On a formé une délégation avec quatre Françaises, deux Kurdes d’Iran, une Kurde de Turquie et une Turque. Et sans prévenir, début novembre 2014, on a pris un vol pour Diyarbakir. Sur place, on a visité un camp de Yézidis. La distance entre Kurdes et Yézidis était encore très grande. C’étaient les premiers contacts entre les deux peuples. Malgré des racines communes, ils devaient apprendre à se connaître. Par exemple, les Yézidis ne pouvaient pas porter certains vêtements qui leur avaient été distribués, parce que leurs croyances leur interdisent le bleu.
“En France aussi des femmes se font assassiner”
À Diyarbakir, on est aussi allées à l’académie des femmes, une maison de quartier qui leur est réservée, avec une très belle cour. C’est un café où elles peuvent parler entre elles, et se soutenir. Elles essaient d’établir un savoir entre femmes, pour les femmes, elles appellent ça la “jinéalogie” -ça vient de jîn, “femme” en kurde, et logos, “savoir” en grec-. Au sein du mouvement kurde, les femmes se sont organisées entre elles. C’est comme ça qu’elles ont pu imposer aux hommes un nouveau rapport de force et faire évoluer le mouvement.
Il y avait une tapisserie qui représentait trois militantes kurdes assassinées par l’État turc en plein Paris en 2013. Les Kurdes qui étaient là nous ont tout de suite dit: “Mais qu’est-ce que vous faites contre ça? En France aussi des femmes se font assassiner!” Elles nous ont bien remises à nos places.
Des barrières invisibles
Ensuite, on a pris un minibus pour aller à Mahser, un village de Turquie face à Kobané. Juste avant qu’on arrive, les gens avaient fait une chaîne humaine pour soutenir les réfugiés qui affluaient, face à l’armée turque qui bloquait la frontière syrienne. Ils avaient tiré et une jeune Kurde de 28 ans était morte.

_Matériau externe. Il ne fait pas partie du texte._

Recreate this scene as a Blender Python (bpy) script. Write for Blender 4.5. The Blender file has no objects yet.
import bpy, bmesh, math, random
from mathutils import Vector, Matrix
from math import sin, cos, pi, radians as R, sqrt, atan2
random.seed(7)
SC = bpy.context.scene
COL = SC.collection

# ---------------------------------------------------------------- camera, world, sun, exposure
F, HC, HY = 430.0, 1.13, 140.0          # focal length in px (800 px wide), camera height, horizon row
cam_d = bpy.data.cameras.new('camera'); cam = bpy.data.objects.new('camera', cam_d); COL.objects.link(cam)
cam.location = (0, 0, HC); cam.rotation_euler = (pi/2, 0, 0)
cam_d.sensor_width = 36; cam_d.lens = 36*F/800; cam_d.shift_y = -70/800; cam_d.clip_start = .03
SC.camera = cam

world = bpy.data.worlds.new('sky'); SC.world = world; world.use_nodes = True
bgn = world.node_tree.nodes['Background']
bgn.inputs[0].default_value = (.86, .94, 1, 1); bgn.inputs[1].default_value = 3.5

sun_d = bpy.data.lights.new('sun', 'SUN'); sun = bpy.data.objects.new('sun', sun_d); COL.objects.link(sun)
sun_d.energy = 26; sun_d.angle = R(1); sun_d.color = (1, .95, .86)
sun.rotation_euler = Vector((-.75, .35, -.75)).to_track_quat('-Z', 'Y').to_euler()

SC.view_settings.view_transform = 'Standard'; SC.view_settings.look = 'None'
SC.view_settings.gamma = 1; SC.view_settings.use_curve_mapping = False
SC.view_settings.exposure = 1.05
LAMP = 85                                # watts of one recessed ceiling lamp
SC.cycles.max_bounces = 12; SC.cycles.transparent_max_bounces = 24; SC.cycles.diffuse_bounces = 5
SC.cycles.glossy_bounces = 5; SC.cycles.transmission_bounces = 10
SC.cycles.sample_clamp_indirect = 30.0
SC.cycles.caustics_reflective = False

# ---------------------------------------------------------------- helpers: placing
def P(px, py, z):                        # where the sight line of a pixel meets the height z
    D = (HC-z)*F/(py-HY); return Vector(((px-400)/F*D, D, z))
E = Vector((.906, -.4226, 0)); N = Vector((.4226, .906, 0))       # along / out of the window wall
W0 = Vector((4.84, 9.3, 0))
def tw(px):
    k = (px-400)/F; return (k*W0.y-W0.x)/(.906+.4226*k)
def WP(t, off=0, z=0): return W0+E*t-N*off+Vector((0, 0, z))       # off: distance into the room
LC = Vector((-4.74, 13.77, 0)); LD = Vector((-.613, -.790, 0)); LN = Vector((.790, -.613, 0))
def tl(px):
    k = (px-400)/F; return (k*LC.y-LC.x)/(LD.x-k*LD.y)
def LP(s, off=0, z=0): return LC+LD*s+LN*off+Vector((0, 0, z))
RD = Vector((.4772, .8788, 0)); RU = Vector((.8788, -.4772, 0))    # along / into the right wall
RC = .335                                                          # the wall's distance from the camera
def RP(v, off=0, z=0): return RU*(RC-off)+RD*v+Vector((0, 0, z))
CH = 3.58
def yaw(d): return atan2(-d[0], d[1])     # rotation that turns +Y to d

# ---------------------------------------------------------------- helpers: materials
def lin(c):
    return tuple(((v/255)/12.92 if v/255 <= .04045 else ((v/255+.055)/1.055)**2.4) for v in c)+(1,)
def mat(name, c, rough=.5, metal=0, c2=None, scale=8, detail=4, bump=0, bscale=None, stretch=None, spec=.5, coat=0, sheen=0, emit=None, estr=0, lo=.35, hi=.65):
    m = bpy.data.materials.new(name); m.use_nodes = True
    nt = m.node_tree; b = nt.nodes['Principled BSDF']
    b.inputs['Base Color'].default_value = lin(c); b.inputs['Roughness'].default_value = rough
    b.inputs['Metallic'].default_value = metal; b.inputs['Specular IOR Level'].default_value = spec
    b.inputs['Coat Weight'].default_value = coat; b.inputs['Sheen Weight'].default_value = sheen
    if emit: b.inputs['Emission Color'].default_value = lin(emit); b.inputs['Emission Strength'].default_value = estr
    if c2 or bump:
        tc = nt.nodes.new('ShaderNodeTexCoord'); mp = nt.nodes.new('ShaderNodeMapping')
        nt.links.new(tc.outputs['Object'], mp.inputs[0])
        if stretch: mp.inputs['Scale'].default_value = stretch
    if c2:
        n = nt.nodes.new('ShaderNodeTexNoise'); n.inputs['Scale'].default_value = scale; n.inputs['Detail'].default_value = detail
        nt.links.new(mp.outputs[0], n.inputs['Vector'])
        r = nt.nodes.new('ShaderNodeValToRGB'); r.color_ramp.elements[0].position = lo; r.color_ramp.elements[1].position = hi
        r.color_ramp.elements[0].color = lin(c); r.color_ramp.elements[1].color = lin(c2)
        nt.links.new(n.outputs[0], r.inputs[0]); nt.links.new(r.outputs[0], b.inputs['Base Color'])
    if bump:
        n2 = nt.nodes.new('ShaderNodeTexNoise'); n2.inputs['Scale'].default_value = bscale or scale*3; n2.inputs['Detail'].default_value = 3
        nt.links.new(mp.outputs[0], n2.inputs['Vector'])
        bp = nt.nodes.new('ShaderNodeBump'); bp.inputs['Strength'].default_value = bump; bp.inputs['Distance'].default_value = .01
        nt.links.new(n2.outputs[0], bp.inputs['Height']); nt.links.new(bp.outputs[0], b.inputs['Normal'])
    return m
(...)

Malgré tout, à l’arrivée, c’était un jour de fête, on a partagé le repas de l’Achoura, une commémoration importante dans l’islam. Les villageois de Mahser avaient refusé de partir, comme l’armée turque l’exigeait, pour des raisons de sécurité. Ils se réunissaient tous dans la mosquée, les hommes et les femmes ensemble. C’était impressionnant de voir tomber ces barrières invisibles, surtout pour celles d’entre nous qui viennent de pays musulmans, comme Samayeh.
“Dans ces camps, les femmes ne luttent pas moins que ceux qui sont au front.”
J’ai vu Kobané depuis le toit de la mosquée, d’où les gens suivaient les combats. J’entendais les bombes. Puis, il y a eu une veillée, le soir, autour du feu. Je suis restée jusqu’à deux heures du mat’, des copines ont pris le relai. On a passé la nuit à boire du thé et à chanter. Même moi, j’ai chanté. On a parlé politique aussi, avec Fayza Abdi, la coprésidente du conseil de Kobané. Au Rojava, le Kurdistan syrien, tous les conseils locaux et tous les commandements sont codirigés par un homme et une femme. C’est un modèle dont on a beaucoup à apprendre. Le lendemain, elle nous a emmenées dans les camps, où elle connaissait tout le monde. Dans une tente, une femme nous a dit: “Mon sang n’est pas moins rouge que celui des combattants des YPG (Ndlr: Unités de protection du peuple, l’armée kurde syrienne).” Parce que dans ces camps, les femmes ne luttent pas moins que ceux qui sont au front.
Esprit de résistance
On était parties avec l’image des guérilléros kurdes. Là-bas, on a compris que c’était beaucoup plus profond. C’est un esprit de résistance qui ne s’arrête pas à ceux qui prennent les armes. Les camps de réfugiés, c’est encore Kobané. Un chauffeur nous a ramenées gratuitement à Diyarbakir. Samayeh à l’avant discutait avec lui. Ses deux fils combattaient à Kobané. Lui, il avait passé dix ans en prison et été torturé plusieurs fois. Il ne nous connaissait pas, mais il nous rendait service parce qu’il respectait ce qu’on avait fait.
Au retour, les Kurdes nous ont proposé de coordonner le projet de reconstruction de la ville. On a écrit un rapport, on multiplie les réunions et on se mobilise pour récolter de l’argent. On a organisé une grande fête le 8 mars 2015. Et ce 28 novembre, on remet ça au Centre culturel kurde de Paris. En espérant que la situation locale nous permette de retourner là-bas dans l’année.”